Trip hop troubadour Tricky has been a very busy boy of late; setting up a brand spanking new label alongside one time Island chum Chris Blackwell. This fifteen track compilation showcases the best of the talent on offer, and truthfully the eclectic offerings here are for the most part pretty impressive.

Obviously a compilation bridging numerous genres was always going to sound a little ramshackle as a whole. Electronica, indie, rock and reggae don’t always sit well side by side as a listening experience and this does nothing to buck that trend. Shifting from a rock by numbers group like The Dirty to the wonderfully soulful female chanteuse Maxfield doesn’t work at all. Take each track and examine it on it’s own however and there are some rewarding listens here.

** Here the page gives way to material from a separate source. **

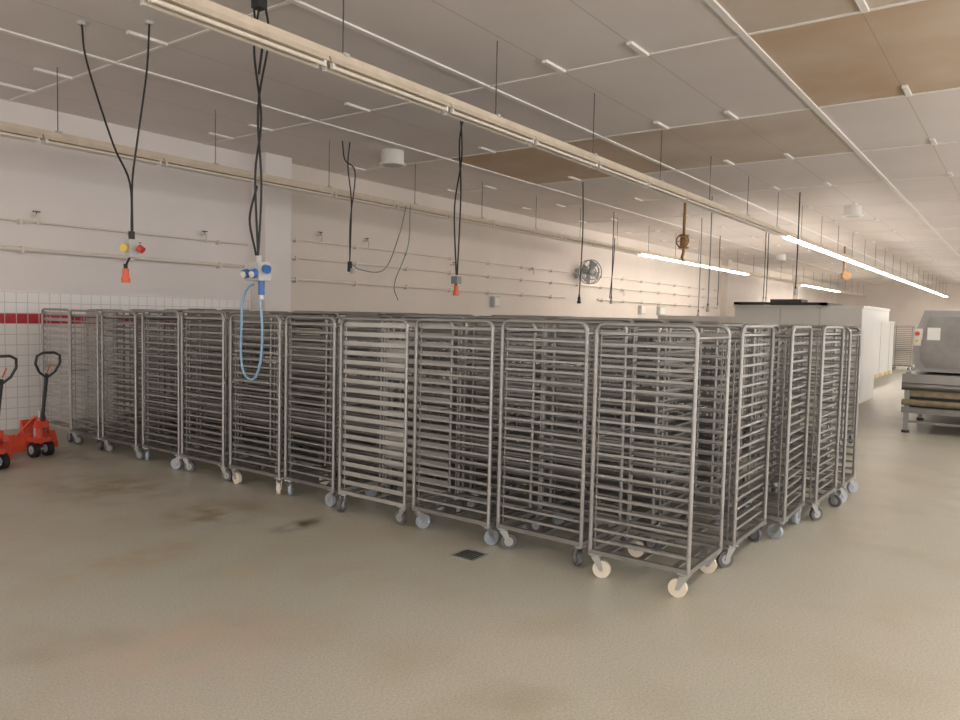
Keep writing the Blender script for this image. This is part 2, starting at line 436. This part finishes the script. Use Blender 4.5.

So what are the highlights? ‘Connecting People’ by 1st Blood is undoubtedly the standout offering, a bizarre musical experience best described as the hip hop version of The Young Knives, it’s mad, catchy, elctro tinged, witty and suggests there is more to Nottingham than crime and Richard Bacon. ‘8 Millimetre’ by Face is as lyrically crass and stereotyped a gun crime rap as you’ll likely hear. But its intensity, structure and brutal beats are all undeniably brilliant • hitting you almost as hard as the bullets Face raps about. There is also a more than competent showing from the vocally excellent Alex Mills • expect to hear more from this young singer songwriter in the future.

It isn’t all good though. Opening monstrosity ‘Babylon’ by Starving Soul is a horrific reggae ditty with a bizarre celtic tinge. If you were polite you’d call it avant garde • if you were honest you’d say it was messier than a twenty four hour drinking binge in Eastern Europe. The Dirty are another group showcased which seem to lack any redeeming features. Theirs is a magpie rock sound so clichéd any number of stadium acts could have claimed it as their own about twenty years ago. Rodigan’s The Truth is also pretty uninspiring not just due to its horrific instrumental arrangements but the pedestrian vocals; has a musician ever sounded so profoundly bored?

Tricky himself even gets round to contributing a track, humbly popped in at the end so as not to distract from the talent elsewhere, which is just as well because on this form he’s in very real danger of being surpassed by his protégés.